Brief Follow-up to Yesterday’s Post

I anticipate that, for some of my readers, my third “Break Your Bible” post may have gone a little too far with its suggestion that we should apply moral discernment to our reading of the Bible. The objection is something like, “but we get our morality FROM the Bible, we can’t sit in judgment OF the Bible.” I want to offer a response in two short parts.

1. It’s not untrue that we derive ethical and moral principles from scripture, but one of my main goals in writing what I do on this blog is to illustrate that interacting with the Bible is not as simple as reading a constitution or instruction manual. The canons represent libraries full of ancient texts that often stand in conversation and even tension. The Torah laws, though not followed fully or strictly by any Christian community known to history, give us a glimpse into Israel’s ethical framework. And Christians have the teachings of Jesus and his commandments of love, which ought to shape our morality more than anything else. But as I have attempted to illustrate, scripture is also filled with narratives and themes and voices that need to be checked against the moral standards of Jesus. That is not an inappropriately critical approach to the Bible, it is a Christian one.

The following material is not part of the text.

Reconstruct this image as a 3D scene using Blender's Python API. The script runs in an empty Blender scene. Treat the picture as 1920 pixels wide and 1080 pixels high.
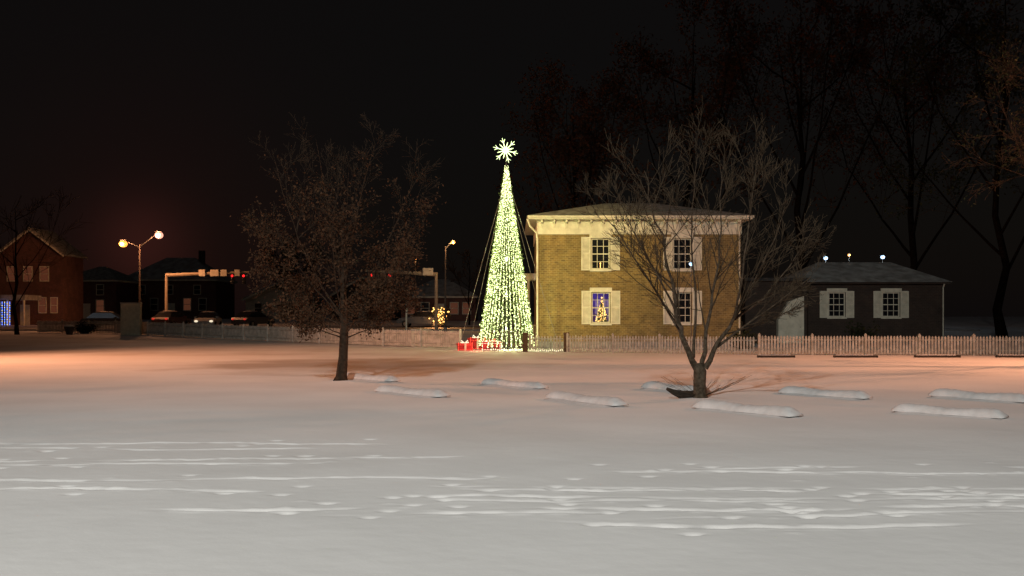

2. I would take this even farther and contest the notion that it is inappropriate to judge a source or teacher of morality by its own standard. Isn’t this precisely what we must do? I touched on this in an earlier post, but when Jesus sets forth his principle of judging a prophet or teacher by whether or not they bear “good fruit,” is he not inviting us to watch his life and hold him accountable to his own teachings? Is this not how we discover that he is good, that he is authentic, that he is worthy? Does he not follow his own standard of selfless empathy to its brutal climax? It is precisely through discernment and judgment, based on “biblical principles,” that we determine Jesus to be Lord. The notion that we could find or embrace truth without moral discernment – even or especially when it comes to the Bible – is absurd. Unexamined or inherited Christian identity alone cannot build or sustain a healthy moral character. It is only when we grow and learn to discern for ourselves – in partnership with the written teachings of Jesus, his living spirit, our own reason, and one another – that we can make sound moral judgments.